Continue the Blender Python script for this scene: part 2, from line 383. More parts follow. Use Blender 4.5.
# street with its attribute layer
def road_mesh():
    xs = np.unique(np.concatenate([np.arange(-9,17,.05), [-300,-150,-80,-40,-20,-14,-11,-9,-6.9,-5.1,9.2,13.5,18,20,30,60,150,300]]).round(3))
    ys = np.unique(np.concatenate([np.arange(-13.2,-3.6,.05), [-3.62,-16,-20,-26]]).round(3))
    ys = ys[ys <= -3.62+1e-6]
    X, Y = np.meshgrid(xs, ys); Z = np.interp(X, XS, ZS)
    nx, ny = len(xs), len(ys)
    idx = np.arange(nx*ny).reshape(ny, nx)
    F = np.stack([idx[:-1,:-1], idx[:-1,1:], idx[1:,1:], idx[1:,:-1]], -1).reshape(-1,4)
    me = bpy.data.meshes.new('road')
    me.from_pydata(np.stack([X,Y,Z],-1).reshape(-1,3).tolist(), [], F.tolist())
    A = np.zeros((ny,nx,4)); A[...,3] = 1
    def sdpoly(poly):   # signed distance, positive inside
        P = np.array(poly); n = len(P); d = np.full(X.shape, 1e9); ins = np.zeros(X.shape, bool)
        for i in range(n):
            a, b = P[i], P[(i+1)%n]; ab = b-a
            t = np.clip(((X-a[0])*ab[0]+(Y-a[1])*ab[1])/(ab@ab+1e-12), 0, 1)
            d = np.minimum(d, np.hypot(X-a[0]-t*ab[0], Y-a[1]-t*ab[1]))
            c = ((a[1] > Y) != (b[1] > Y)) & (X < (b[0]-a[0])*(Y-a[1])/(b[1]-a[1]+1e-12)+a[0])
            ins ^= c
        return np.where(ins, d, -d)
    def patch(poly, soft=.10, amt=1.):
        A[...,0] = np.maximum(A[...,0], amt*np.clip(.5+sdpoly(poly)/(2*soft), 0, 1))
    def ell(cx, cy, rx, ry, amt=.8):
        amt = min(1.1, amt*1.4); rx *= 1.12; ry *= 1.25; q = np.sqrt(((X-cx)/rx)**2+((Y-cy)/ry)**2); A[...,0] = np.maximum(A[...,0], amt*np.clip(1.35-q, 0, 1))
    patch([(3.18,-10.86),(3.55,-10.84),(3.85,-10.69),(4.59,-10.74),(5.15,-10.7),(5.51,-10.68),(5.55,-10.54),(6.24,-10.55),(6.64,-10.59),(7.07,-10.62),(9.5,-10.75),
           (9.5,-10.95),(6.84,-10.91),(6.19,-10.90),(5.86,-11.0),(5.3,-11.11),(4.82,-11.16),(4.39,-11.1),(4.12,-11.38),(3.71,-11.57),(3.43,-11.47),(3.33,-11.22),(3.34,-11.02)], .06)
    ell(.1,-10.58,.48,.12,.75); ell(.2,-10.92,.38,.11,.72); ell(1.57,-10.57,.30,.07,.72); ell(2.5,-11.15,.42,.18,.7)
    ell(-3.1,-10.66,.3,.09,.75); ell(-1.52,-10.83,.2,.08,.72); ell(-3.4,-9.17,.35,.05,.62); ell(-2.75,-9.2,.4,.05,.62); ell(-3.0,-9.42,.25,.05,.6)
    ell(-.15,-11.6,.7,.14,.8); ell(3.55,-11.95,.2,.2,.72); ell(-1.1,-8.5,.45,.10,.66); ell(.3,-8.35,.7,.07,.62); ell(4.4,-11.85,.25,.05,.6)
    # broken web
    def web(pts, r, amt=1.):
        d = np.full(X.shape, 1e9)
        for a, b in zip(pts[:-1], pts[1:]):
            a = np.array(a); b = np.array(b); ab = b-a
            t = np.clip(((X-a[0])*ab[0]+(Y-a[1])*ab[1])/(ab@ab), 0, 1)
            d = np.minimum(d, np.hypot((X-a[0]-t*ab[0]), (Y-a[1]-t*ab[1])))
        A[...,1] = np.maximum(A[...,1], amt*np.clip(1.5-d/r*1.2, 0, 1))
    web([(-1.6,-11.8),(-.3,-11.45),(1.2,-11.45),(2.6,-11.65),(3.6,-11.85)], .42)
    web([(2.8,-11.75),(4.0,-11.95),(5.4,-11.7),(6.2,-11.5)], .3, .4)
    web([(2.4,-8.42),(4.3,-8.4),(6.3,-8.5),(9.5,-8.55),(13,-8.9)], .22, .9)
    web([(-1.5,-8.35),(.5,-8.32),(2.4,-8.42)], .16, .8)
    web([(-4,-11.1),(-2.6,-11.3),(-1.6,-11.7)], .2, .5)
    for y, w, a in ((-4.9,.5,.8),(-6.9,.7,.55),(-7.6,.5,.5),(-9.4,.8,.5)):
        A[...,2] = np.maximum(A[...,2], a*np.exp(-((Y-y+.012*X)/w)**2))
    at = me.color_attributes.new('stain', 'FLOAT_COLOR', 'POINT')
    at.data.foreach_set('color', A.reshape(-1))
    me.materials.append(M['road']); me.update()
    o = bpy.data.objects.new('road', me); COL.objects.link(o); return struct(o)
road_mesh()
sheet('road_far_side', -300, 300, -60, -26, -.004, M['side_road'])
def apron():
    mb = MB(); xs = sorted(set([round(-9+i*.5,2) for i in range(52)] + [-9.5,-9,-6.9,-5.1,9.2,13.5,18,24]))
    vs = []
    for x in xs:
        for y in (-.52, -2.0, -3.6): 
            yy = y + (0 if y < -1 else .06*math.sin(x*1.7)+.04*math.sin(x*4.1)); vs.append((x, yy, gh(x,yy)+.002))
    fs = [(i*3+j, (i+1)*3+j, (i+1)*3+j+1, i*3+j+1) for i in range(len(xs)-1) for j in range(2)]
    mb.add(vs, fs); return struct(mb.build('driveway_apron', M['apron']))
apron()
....
Every line above needs to be retyped exactly.

Continue the Blender Python script for this scene: part 2, from line 383. More parts follow. Use Blender 4.5.
# street with its attribute layer
def road_mesh():
    xs = np.unique(np.concatenate([np.arange(-9,17,.05), [-300,-150,-80,-40,-20,-14,-11,-9,-6.9,-5.1,9.2,13.5,18,20,30,60,150,300]]).round(3))
    ys = np.unique(np.concatenate([np.arange(-13.2,-3.6,.05), [-3.62,-16,-20,-26]]).round(3))
    ys = ys[ys <= -3.62+1e-6]
    X, Y = np.meshgrid(xs, ys); Z = np.interp(X, XS, ZS)
    nx, ny = len(xs), len(ys)
    idx = np.arange(nx*ny).reshape(ny, nx)
    F = np.stack([idx[:-1,:-1], idx[:-1,1:], idx[1:,1:], idx[1:,:-1]], -1).reshape(-1,4)
    me = bpy.data.meshes.new('road')
    me.from_pydata(np.stack([X,Y,Z],-1).reshape(-1,3).tolist(), [], F.tolist())
    A = np.zeros((ny,nx,4)); A[...,3] = 1
    def sdpoly(poly):   # signed distance, positive inside
        P = np.array(poly); n = len(P); d = np.full(X.shape, 1e9); ins = np.zeros(X.shape, bool)
        for i in range(n):
            a, b = P[i], P[(i+1)%n]; ab = b-a
            t = np.clip(((X-a[0])*ab[0]+(Y-a[1])*ab[1])/(ab@ab+1e-12), 0, 1)
            d = np.minimum(d, np.hypot(X-a[0]-t*ab[0], Y-a[1]-t*ab[1]))
            c = ((a[1] > Y) != (b[1] > Y)) & (X < (b[0]-a[0])*(Y-a[1])/(b[1]-a[1]+1e-12)+a[0])
            ins ^= c
        return np.where(ins, d, -d)
    def patch(poly, soft=.10, amt=1.):
        A[...,0] = np.maximum(A[...,0], amt*np.clip(.5+sdpoly(poly)/(2*soft), 0, 1))
    def ell(cx, cy, rx, ry, amt=.8):
        amt = min(1.1, amt*1.4); rx *= 1.12; ry *= 1.25; q = np.sqrt(((X-cx)/rx)**2+((Y-cy)/ry)**2); A[...,0] = np.maximum(A[...,0], amt*np.clip(1.35-q, 0, 1))
    patch([(3.18,-10.86),(3.55,-10.84),(3.85,-10.69),(4.59,-10.74),(5.15,-10.7),(5.51,-10.68),(5.55,-10.54),(6.24,-10.55),(6.64,-10.59),(7.07,-10.62),(9.5,-10.75),
           (9.5,-10.95),(6.84,-10.91),(6.19,-10.90),(5.86,-11.0),(5.3,-11.11),(4.82,-11.16),(4.39,-11.1),(4.12,-11.38),(3.71,-11.57),(3.43,-11.47),(3.33,-11.22),(3.34,-11.02)], .06)
    ell(.1,-10.58,.48,.12,.75); ell(.2,-10.92,.38,.11,.72); ell(1.57,-10.57,.30,.07,.72); ell(2.5,-11.15,.42,.18,.7)
    ell(-3.1,-10.66,.3,.09,.75); ell(-1.52,-10.83,.2,.08,.72); ell(-3.4,-9.17,.35,.05,.62); ell(-2.75,-9.2,.4,.05,.62); ell(-3.0,-9.42,.25,.05,.6)
    ell(-.15,-11.6,.7,.14,.8); ell(3.55,-11.95,.2,.2,.72); ell(-1.1,-8.5,.45,.10,.66); ell(.3,-8.35,.7,.07,.62); ell(4.4,-11.85,.25,.05,.6)
    # broken web
    def web(pts, r, amt=1.):
        d = np.full(X.shape, 1e9)
        for a, b in zip(pts[:-1], pts[1:]):
            a = np.array(a); b = np.array(b); ab = b-a
            t = np.clip(((X-a[0])*ab[0]+(Y-a[1])*ab[1])/(ab@ab), 0, 1)
            d = np.minimum(d, np.hypot((X-a[0]-t*ab[0]), (Y-a[1]-t*ab[1])))
        A[...,1] = np.maximum(A[...,1], amt*np.clip(1.5-d/r*1.2, 0, 1))
    web([(-1.6,-11.8),(-.3,-11.45),(1.2,-11.45),(2.6,-11.65),(3.6,-11.85)], .42)
    web([(2.8,-11.75),(4.0,-11.95),(5.4,-11.7),(6.2,-11.5)], .3, .4)
    web([(2.4,-8.42),(4.3,-8.4),(6.3,-8.5),(9.5,-8.55),(13,-8.9)], .22, .9)
    web([(-1.5,-8.35),(.5,-8.32),(2.4,-8.42)], .16, .8)
    web([(-4,-11.1),(-2.6,-11.3),(-1.6,-11.7)], .2, .5)
    for y, w, a in ((-4.9,.5,.8),(-6.9,.7,.55),(-7.6,.5,.5),(-9.4,.8,.5)):
        A[...,2] = np.maximum(A[...,2], a*np.exp(-((Y-y+.012*X)/w)**2))
    at = me.color_attributes.new('stain', 'FLOAT_COLOR', 'POINT')
    at.data.foreach_set('color', A.reshape(-1))
    me.materials.append(M['road']); me.update()
    o = bpy.data.objects.new('road', me); COL.objects.link(o); return struct(o)
road_mesh()
sheet('road_far_side', -300, 300, -60, -26, -.004, M['side_road'])
def apron():
    mb = MB(); xs = sorted(set([round(-9+i*.5,2) for i in range(52)] + [-9.5,-9,-6.9,-5.1,9.2,13.5,18,24]))
    vs = []
    for x in xs:
        for y in (-.52, -2.0, -3.6): 
            yy = y + (0 if y < -1 else .06*math.sin(x*1.7)+.04*math.sin(x*4.1)); vs.append((x, yy, gh(x,yy)+.002))
    fs = [(i*3+j, (i+1)*3+j, (i+1)*3+j+1, i*3+j+1) for i in range(len(xs)-1) for j in range(2)]
    mb.add(vs, fs); return struct(mb.build('driveway_apron', M['apron']))
apron()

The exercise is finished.